作中でゾラが直面する展開に、じんわりと汗をかく。あっという間に逃げられない立場に追い込まれるSNSの恐怖がリアリティを持って迫ってくる。でもね、ゾラ。よく考えてよ。あなたが乗ったフロリダ行きの車のメンバー覚えてる?あなたとステファニと、ステファニの彼氏と謎の男よ。もっと危機感覚えなさいよって話だ。冒頭に言及したプリントに書いてあった「知らない人の車に乗ってはいけません」という言葉を思い出す。アメリカではそんなプリントは配られないのかしら?

 

と、ゾラが体験したことが一人喋りで展開されていくのだけど、とあるシーンで自分の価値観が揺らいでしまう。

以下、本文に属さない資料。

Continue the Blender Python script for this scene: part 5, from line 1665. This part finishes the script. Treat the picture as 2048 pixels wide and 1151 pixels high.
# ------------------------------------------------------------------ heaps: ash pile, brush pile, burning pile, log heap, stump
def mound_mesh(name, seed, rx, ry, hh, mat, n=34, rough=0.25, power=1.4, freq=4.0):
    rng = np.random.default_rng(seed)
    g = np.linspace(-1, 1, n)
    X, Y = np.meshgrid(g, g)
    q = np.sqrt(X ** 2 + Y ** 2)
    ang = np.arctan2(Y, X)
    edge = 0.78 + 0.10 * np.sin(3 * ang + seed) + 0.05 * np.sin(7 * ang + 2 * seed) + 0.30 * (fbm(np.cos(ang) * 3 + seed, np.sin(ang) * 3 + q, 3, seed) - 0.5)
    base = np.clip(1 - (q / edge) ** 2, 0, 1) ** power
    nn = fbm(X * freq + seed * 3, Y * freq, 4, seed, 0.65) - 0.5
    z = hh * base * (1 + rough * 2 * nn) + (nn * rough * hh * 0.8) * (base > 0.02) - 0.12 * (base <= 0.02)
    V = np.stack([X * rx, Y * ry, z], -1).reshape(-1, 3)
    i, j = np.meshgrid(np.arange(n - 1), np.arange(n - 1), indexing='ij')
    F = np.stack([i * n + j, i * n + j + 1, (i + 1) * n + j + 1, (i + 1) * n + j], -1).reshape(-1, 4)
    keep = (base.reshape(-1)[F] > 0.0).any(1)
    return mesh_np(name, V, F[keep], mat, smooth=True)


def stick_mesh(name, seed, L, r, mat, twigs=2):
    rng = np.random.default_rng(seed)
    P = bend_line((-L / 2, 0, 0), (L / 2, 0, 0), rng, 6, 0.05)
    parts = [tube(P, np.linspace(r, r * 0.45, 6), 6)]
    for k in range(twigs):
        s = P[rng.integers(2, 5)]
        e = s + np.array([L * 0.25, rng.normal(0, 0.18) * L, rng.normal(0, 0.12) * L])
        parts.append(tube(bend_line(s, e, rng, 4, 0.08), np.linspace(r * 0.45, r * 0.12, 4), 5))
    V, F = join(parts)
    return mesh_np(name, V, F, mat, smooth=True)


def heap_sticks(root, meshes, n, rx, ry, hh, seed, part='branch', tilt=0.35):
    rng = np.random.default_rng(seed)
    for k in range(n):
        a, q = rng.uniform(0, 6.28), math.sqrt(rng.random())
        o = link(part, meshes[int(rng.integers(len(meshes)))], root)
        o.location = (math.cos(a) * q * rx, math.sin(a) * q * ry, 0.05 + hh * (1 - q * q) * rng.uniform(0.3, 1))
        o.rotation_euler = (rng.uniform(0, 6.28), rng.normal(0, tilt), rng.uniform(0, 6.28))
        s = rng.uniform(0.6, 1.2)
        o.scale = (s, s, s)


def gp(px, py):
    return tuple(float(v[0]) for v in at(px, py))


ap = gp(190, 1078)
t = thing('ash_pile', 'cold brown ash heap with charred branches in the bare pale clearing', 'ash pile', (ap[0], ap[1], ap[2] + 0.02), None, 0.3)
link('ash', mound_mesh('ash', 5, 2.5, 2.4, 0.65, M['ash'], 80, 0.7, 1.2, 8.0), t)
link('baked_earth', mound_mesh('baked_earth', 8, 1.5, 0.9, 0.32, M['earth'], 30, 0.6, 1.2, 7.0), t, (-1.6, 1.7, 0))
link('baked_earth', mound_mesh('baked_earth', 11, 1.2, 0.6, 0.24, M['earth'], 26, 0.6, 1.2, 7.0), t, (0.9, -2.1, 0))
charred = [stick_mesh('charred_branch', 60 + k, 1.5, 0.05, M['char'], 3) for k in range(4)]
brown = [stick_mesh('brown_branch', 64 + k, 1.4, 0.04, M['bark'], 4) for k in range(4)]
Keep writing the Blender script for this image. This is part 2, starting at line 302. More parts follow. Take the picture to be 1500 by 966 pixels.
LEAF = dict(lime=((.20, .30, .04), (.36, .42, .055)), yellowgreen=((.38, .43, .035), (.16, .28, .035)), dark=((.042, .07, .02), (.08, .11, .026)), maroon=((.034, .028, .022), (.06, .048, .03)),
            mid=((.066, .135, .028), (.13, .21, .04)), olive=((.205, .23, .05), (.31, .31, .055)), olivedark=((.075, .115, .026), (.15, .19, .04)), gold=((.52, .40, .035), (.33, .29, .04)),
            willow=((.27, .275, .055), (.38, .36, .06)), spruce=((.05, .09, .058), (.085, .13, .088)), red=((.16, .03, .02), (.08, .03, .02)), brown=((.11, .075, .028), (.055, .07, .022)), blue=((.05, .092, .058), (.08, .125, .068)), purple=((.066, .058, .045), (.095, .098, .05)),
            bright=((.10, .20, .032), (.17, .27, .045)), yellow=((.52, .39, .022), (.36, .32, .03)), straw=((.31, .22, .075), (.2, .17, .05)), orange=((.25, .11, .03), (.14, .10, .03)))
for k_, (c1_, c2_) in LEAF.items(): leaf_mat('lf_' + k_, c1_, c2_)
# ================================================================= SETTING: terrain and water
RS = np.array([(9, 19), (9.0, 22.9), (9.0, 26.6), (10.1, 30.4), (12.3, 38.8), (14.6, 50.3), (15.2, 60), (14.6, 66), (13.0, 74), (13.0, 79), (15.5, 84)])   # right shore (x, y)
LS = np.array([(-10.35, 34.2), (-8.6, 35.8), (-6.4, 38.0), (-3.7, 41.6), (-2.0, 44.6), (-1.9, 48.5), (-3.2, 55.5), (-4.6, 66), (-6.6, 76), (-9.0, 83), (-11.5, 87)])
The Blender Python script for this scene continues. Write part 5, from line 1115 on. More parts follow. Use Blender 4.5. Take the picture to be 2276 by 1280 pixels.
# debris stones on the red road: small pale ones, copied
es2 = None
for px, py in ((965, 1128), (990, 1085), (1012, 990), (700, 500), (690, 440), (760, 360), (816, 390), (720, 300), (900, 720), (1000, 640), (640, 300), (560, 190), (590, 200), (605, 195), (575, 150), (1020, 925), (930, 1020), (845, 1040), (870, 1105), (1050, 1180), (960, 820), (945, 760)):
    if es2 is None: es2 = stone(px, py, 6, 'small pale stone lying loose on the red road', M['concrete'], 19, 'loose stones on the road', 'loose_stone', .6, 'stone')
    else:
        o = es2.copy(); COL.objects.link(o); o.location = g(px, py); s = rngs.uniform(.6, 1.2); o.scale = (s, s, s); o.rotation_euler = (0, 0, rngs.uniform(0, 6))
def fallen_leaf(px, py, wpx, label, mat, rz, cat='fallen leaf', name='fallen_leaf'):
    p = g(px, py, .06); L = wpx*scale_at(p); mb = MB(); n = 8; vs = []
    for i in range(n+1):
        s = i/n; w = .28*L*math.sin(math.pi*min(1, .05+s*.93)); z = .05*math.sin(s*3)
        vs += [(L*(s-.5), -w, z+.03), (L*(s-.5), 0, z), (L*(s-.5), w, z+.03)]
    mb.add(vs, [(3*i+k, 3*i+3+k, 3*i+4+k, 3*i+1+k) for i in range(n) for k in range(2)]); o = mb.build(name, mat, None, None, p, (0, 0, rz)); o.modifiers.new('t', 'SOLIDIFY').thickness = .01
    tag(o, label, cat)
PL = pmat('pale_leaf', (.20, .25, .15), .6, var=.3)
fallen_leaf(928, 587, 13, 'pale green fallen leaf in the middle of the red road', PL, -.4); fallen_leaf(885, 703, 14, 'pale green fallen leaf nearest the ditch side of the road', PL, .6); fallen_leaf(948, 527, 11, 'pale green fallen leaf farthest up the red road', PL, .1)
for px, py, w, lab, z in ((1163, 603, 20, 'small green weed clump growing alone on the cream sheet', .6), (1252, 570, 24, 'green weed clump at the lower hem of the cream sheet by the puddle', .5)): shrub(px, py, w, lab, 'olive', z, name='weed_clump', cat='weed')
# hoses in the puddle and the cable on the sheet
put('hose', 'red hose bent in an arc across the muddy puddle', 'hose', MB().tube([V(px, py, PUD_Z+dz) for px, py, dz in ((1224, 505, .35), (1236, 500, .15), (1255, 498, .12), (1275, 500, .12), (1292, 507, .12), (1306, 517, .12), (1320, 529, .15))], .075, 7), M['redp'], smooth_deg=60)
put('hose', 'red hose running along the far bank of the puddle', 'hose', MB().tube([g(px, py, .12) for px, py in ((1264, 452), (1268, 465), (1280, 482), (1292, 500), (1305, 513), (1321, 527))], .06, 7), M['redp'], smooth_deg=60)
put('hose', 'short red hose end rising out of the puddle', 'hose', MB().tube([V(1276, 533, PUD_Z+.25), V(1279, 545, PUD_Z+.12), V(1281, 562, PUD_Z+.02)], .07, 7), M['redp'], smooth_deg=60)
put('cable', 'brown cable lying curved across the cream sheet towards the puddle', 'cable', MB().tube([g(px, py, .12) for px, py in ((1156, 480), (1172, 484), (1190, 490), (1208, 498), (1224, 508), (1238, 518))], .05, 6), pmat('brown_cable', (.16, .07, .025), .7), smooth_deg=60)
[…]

そう、あくまでもこれは"Twitterで書かれた話"なのである。胸糞な展開に感情移入しつつも、そもそも我々観客もゾラのことなんて全く知らないのに、鵜呑みにしてしまっていた。何が一体起きたのか、そしてゾラとはステファニとは誰なのか。真実を掴みきれない部分がいかにもネット的だし、都市伝説的な部分も匂ってくる。そう感じてしまうのは、めったに夜道を歩かない私が平和ボケしすぎなだけかもしれない。

 

『ゾラ』全体にはiPhoneTwitterの通知音が効果的に使用される。それらの電子音が、最初は幻想的、寓話的に聞こえるのだけども、物語の暗部がわかってくれるにつれ、徐々に不気味な音に聞こえてくるのが面白い。自分の鼓動が徐々に早くなることに気づく。とにかく、自分の身は自分の身で守るしか無い。安全にたくましく生きるしかない。「水辺の事故に気をつける」「知らない人についていかない」「知らない車に乗らない」は、大きい人間になった今でも生き延びるための重要なルールだ。